Bender: You call that a couch? I DEMAND A PILLOW!

  • For the majority of Moral Orel, Orel's dad Clay Puppington complains about his "lousy dead-end job". It isn't until the second to last episode that we find out he's the Mayor. Even his son is surprised.
  • One of the biggest mysteries in King of the Hill throughout its run was "What is Jeff Boomhauer's job?" It wasn't until the last minutes of the last episode does it reveal he is a Texas Ranger.
  • In Family Guy Glenn Quagmire started out this way until it was made clear that he's an airline pilot who is quite good at his work.
  • My Little Pony Friendship Is Magic has Pinkie Pie, who works and lives in a bakery, but we rarely see her doing anything but holding parties and breaking the fourth wall. Most likely, Pinkies job at the bakery is just that, a job, and unlike most of her friends, her job is not a major part of who she is.
    • Similarly, Rainbow Dash is the towns weatherpony, however this is easily forgotten, as she spends most of her 'professional energies' on practicing her flying, to the point that it's easy to forget that she has a day job.
  • On The Ren and Stimpy Show, Ren would occasionally be shown going to work wearing a hat and tie and carrying a briefcase, but what job he had was never specified.

Real Life

  • Some restaurants have someone, called a "roundsman" among other names, who floats from station to station during peak hours helping out where needed.
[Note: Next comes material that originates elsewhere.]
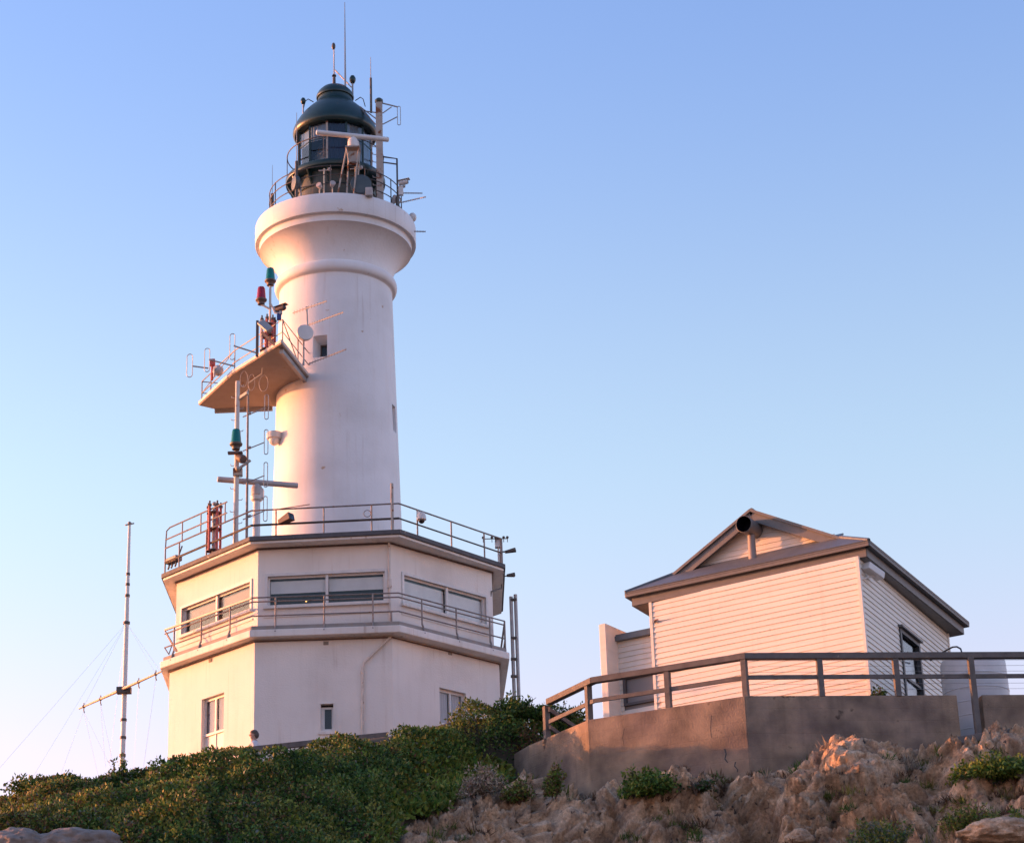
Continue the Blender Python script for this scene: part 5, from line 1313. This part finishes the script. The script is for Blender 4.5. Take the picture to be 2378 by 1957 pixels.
Pb = P3 * np.array([1, 1, .8]) + warp * .5
blk = .42 - worley(Pb, .80, 51) ** 2 * 1.15; blk2 = .36 - worley(Pb, 1.7, 55) ** 2 * 1.1
crev = np.clip(np.abs(fbm(P3 + warp * .4, .9, 3, 61) - .5) * 14, 0, 1)                # long dark clefts where it falls to nought
amt = sstep(fbm(P3, 1.0, 3, 63), .36, .62)                                            # some faces pitted, some nearly smooth
disp = big * .7 + blk * .95 + blk2 * .42 - (1 - crev) * .20 + (rid * .8 + strata * 1.3 + (knob + hole * .6) * (.22 + .85 * amt)) * (1 - .8 * smooth_zone) + fine * (1 - .4 * smooth_zone)
topfade = sstep(np.repeat(ys[:, None], len(xs), 1).ravel(), 1.0, .93)
gul = np.exp(-((P3[:, 0] - 4.28 - .22 * np.sin(P3[:, 1] * 2)) / .40) ** 2) * sstep(P3[:, 1], 45.7, 45.0)
bulge = .62 * np.exp(-((P3[:, 0] - 6.3) / 1.3) ** 2 - ((P3[:, 1] - 44.6) / .8) ** 2) + .38 * np.exp(-((P3[:, 0] - 2.2) / 1.3) ** 2 - ((P3[:, 1] - 45.2) / .7) ** 2) + .38 * np.exp(-((P3[:, 0] - .3) / .8) ** 2 - ((P3[:, 1] - 45.4) / .7) ** 2)
disp = disp + bulge - gul * 1.0
mask = sstep(rocky(Xc, Yc, Zc).ravel(), -10, 50)
mask = mask * (1 - sstep(P3[:, 1], 48.0, 48.8))
bord = sstep(P3[:, 0], -5.5, -4.6) * (1 - sstep(P3[:, 0], 13.1, 14.0)) * sstep(P3[:, 1], 40.0, 41.2)
disp = disp * bord - .5 * (1 - bord)
disp = (disp * (.30 + .70 * topfade)) * mask - .35 * (1 - mask) + .04
Pn = np.stack([Xc, Yc, Zc], -1).reshape(-1, 3) + nn.reshape(-1, 3) * disp[:, None]
cliff = grid_mesh('cliff', Pn[:, 0].reshape(Xc.shape), Pn[:, 1].reshape(Xc.shape), Pn[:, 2].reshape(Xc.shape), 'rock'); tag(cliff, kind='structure')
print('cliff z', Pn[:, 2].min(), Pn[:, 2].max())

cpx, cpy = proj_np(Pn); cdist = Pn[:, 1]
def on_cliff(px, py, back=.0):
    k = (np.abs(cpx - px) < 14) & (np.abs(cpy - py) < 10)
    return float(cdist[k].min() + back) if k.any() else None
def boulder(label, px, py, Y, r, sq, s, m='boulder'):
    c = PX(px, py, (on_cliff(px, py) if m == 'rock' else None) or Y); import bmesh
    bm = bmesh.new(); bmesh.ops.create_icosphere(bm, subdivisions=5, radius=1.0)
    P = np.array([v.co for v in bm.verts]); d = 1 + (fbm(P, 1.1, 4, s) - .5) * .7 + (fbm(P, 5, 3, s + 5) - .5) * .16 - np.clip(.5 - worley(P, 3.5, s), 0, 1) * .18
    P = P * d[:, None] * r * np.array(sq)
    for v, p in zip(bm.verts, P): v.co = p
    me = bpy.data.meshes.new('boulder'); bm.to_mesh(me); bm.free(); me.polygons.foreach_set('use_smooth', [True] * len(me.polygons)); me.materials.append(M[m])
    o = bpy.data.objects.new('boulder', me); COL.objects.link(o); o.location = c; return tag(o, label, 'rock', 'boulders on the slope')
boulder('grey boulder cut off by the lower left corner of the view', 38, 1962, 39.3, .50, (1.15, .8, .62), 3)
boulder('long grey boulder at the bottom left, right of the corner boulder', 172, 1966, 39.3, .56, (1.3, .8, .55), 9)
boulder('small pale rock below the gully at the bottom of the cliff', 1860, 1945, 43.2, .22, (1.2, .8, .7), 23, 'rock')
boulder('reddish flat rock on the slope below the right hand bush', 2330, 1930, 41.6, .5, (1.5, .9, .5), 29, 'rock')

# ================================================================== SCRUB
def leaf_mesh(name, P, S, C, loc=(0, 0, 0), up_bias=.5, long=1.9, parent=None, rng=RNG):
    """P points, S leaf lengths, C colours: every leaf is its own little folded blade"""
    n = len(P); a = rng.normal(size=(n, 3)); a[:, 2] += up_bias; a /= np.linalg.norm(a, axis=1, keepdims=True)
    b = rng.normal(size=(n, 3)); b -= a * (a * b).sum(1, keepdims=True); b /= np.linalg.norm(b, axis=1, keepdims=True); c = np.cross(a, b)
    P = P - np.array(loc); l = S[:, None]; w = l / long
    v = np.stack([P, P + a * l * .45 + b * w * .5 + c * w * .12, P + a * l, P + a * l * .45 - b * w * .5 + c * w * .12], 1).reshape(-1, 3).astype(np.float32)
    me = bpy.data.meshes.new(name); me.vertices.add(n * 4); me.vertices.foreach_set('co', v.ravel())
    me.loops.add(n * 4); me.loops.foreach_set('vertex_index', np.arange(n * 4, dtype=np.int32)); me.polygons.add(n); me.polygons.foreach_set('loop_start', np.arange(0, n * 4, 4, dtype=np.int32))
    me.update(calc_edges=True)
    at = me.attributes.new('tint', 'FLOAT_COLOR', 'POINT'); cc = np.ones((n, 4, 4), np.float32); cc[:, :, :3] = C[:, None, :]; at.data.foreach_set('color', cc.ravel())
    me.materials.append(M['leaf']); o = bpy.data.objects.new(name, me); COL.objects.link(o)
    if parent: o.parent = parent
    else: o.location = loc
    return o
PAL = {'dark': (.028, .066, .015), 'mid': (.068, .135, .025), 'olive': (.135, .155, .034), 'yellow': (.22, .20, .045), 'brown': (.13, .075, .04), 'tan': (.33, .26, .19), 'grey': (.14, .15, .12), 'lime': (.15, .19, .030)}
for k_ in PAL: PAL[k_] = np.array(PAL[k_])
def blend(names, w, n, rng=RNG):
    k = rng.choice(len(names), size=n, p=np.array(w) / sum(w)); base = np.array([PAL[q] for q in names])[k]
    return base * rng.uniform(.75, 1.75, size=(n, 1)) * rng.uniform(.9, 1.1, size=(n, 3))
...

At slower times their presence can resemble this trope.
    • At Thomas Keller's restaurants The French Laundry and Per Se, they added a secondary sous chef who would work the pass or float around as needed during busy periods, and otherwise just stand around. The cooks began calling it the 'SAS,' for Standing Around Station, but when Keller asked what it meant he was told Second Assistant Sous, liked the acronym, and made it official. So, to this day, somebody is always scheduled to the Standing Around Station, which can be very much this trope.
  • There is job "Gofer". This person has no one single defined job, but does anything that needs to be done. Depending on the person they report to and what the project is that they're working on, this person can serve as a personal assistant, sound board operator, even an unofficial second-in-command.
  • There are lots of jobs like this in many universities.
  • Lots of people have at least one person like this in their extended family.
  • Chet Faliszek's job description:

  We are all still trying to figure out exactly what it is that Chet does at Valve, but at the very least he occupies office space on the 11th floor as self-proclaimed Mr. Awesome.